Una de las singularidades de una gran capital como es París son sus terrazas. No por ser grandes, tampoco por su comodidad; además, la mayor parte del año la temperatura tampoco acompaña para estar al aire libre. Pero son un símbolo imbatible de dos elementos de la capital francesa: su variada gastronomía al alcance de cualquier bolsillo, desde el más modesto al más opulento, y el sorprendente arte de colocar una mesa en lugares imposibles. Todo eso unido a un diseño minimalista de mesas y sillas de rejilla hace que algo, si se quiere, tan menor como las terrazas sean un elemento característico de París como lo puede ser la Torre Eiffel o Notre-Dame.

La pregunta que uno se formula es ¿por qué Barcelona no puede ser como París, cuando todo le juega a favor, empezando por la climatología, y, en cambio, sus terrazas tienen que ser perseguidas por el equipo de gobierno del Ayuntamiento con la misma voracidad que un vehículo mal estacionado o, llegado el caso, se le imponen sanciones importantes por el delito de tener una mesa y un par de sillas de más? En las últimas horas, hemos recibido algunas quejas sobre la actuación de estos inspectores y llama la atención, sobre todo, como se puede llegar a hacer la vida imposible, en ocasiones, al pequeño propietario de un bar con la aplicación de una normativa claramente desincentivadora.

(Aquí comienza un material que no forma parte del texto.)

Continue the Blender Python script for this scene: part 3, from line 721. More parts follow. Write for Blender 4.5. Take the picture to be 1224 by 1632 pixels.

Ordenar el espacio urbano de una manera adecuada tendría que ser el objetivo de cualquier gobernante de ciudad. En sus calles conviven peatones y ciclistas –cada vez, por cierto, con menos espacio para los primeros y con más riesgos–, transporte público –muy deficiente– y privado –demasiado–, vehículos de carga y descarga campando a sus anchas y reduciendo calles de tres carriles impunemente durante muchas horas, y terrazas. No parece que éstas últimas tengan que ser el último eslabón de una cadena que, salvadas las horas nocturnas de mayor perjuicio a los vecinos, mejorarían el paisaje urbano. Quizás no seríamos París pero en esto también podríamos estar orgullosos de Barcelona.